Imagine our distress, then, when—with the family transplanted, winter setting in, and our bank account reading absolute zero—we learned that our business deal was being called off by the other party! To say that our life looked like a nightmare at that point would be a gross understatement.
Fortunately for us, however, Larry is no quitter. He's a strong man with a head of curly red hair, a full red beard, and a mind that is just as filled with fiery determination. "Well," he said, "if our first opportunity has flown the coop, another one is just as surely waiting for us to find it. As a matter of fact, I believe we'll all be happier if we just buckle down and build our own garbage route from scratch by ourselves anyway."
The next day—armed with a paper full of figures—my husband visited the local banker, and persuaded him to loan us enough money ($800) to see our proposed new business through its first few months.

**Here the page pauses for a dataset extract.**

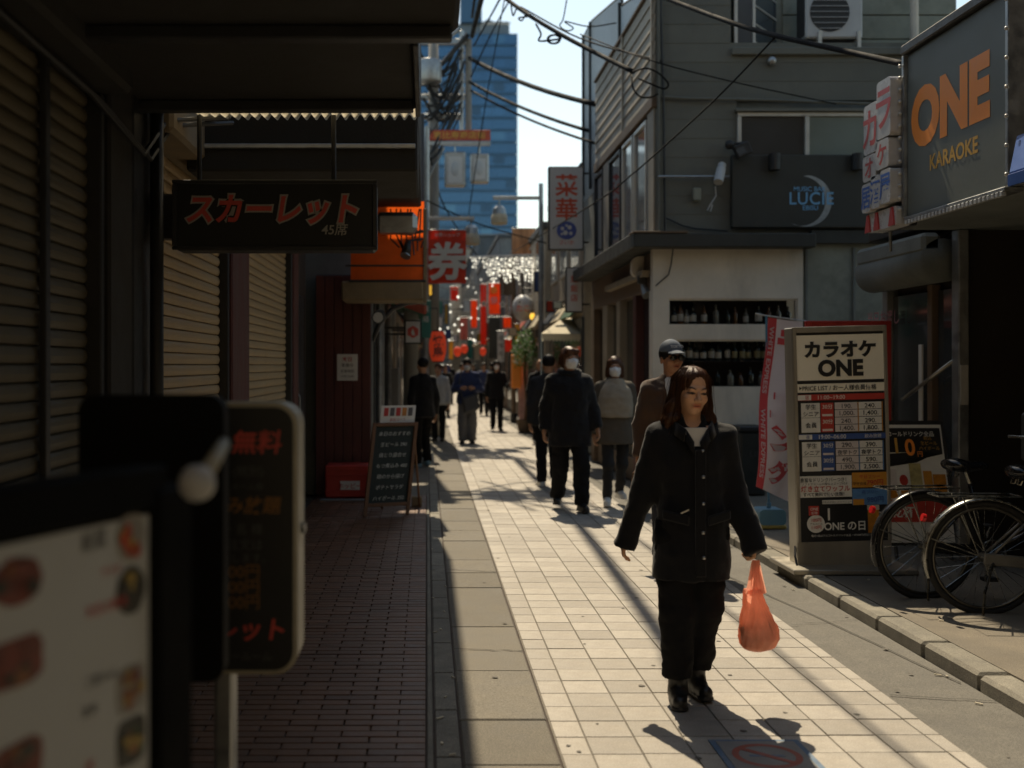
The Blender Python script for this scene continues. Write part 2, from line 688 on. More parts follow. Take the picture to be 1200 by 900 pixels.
def hand_sdf(q, sc_, curl, side):
    """hand frame: x along fingers, y across towards thumb, z back of hand up"""
    q = q / sc_
    d = ell(q, (.045, 0, 0), (.054, .041, .0175))
    d = su(d, rc(q, (-.04, 0, 0), (.01, 0, 0), .026, .026), .02)
    for (w, l) in ((.029, .074), (.0095, .083), (-.010, .077), (-.0285, .061)):
        p0 = np.array((.082, w * .92, .002)); a = 0.15 * curl
        for k, fr in enumerate((.45, .31, .24)):
            a += curl * (.75 if k == 0 else 1.0)
            p1 = p0 + l * fr * np.array((math.cos(a), w * .25, -math.sin(a)))
            r0 = .0092 - k * .0008
            d = su(d, rc(q, p0, p1, r0, r0 - .0008), .005)
            p0 = p1
    t0 = np.array((.015, .026, -.004)); t1 = t0 + np.array((.032, .026, -.012)); t2 = t1 + np.array((.030, .006 - .012 * curl, -.010 - .02 * curl))
    d = su(d, rc(q, t0, t1, .0135, .0115), .012)
    d = su(d, rc(q, t1, t2, .0112, .009), .004)
    return d * sc_


def frame(u, nrm):
    u = np.array(u, float); u /= np.linalg.norm(u)
    n = np.array(nrm, float); n -= u * (n @ u); n /= np.linalg.norm(n)
    w = np.cross(n, u)
    return np.stack([u, w, n], 0)      # rows: finger axis, across, back of hand


SKIN = mat('skin', (.5, .3, .2), .55, var=.10, scale=30, bump=.12, bscale=260, attr='tint', spec=.35)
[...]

Then, with the grubstake and an old Chevy farm truck that we borrowed from Larry's parents, we set out to make that business a reality.
THE RULES OF OUR SUCCESS
From the very first, we've operated our little enterprise strictly according to four guiding principles that we've never changed and never broken:
[1] We take on only as many accounts as Larry and I, together, can handle. We both have always felt that hired help would lust be an unnecessary bother, complication, and drain on an operation that we prefer to run as a small family business. We are both bona fide MOTHER types. Our venture was never intended to earn "big" money. Instead, my husband and I want only enough cash coming in to give us financial security, support us comfortably (not elaborately), give us a maximum amount of time with each other and our boys, and guarantee us freedom from anyone else's time clock.
[2] We make do with the equipment we have on hand or that we can buy with the money we already have. (Example: A new truck would be nice right now, but we absolutely refuse to indebt ourselves the $10,000 or $15,000 it would cost.) Thanks to Larry's considerable mechanical ability, we've made this rule stick . . . and we believe it's one of the biggest reasons we've been able to get ahead the way we have.
[3] We bill our customers monthly, and we personally collect quarterly from any patrons who don't send in their monthly payments. By adhering to this principle, we've prevented our accounts from building up large, overdue, difficult-to-pay, semi-annual or yearly bills . . . and we've almost never been stuck by a real deadbeat.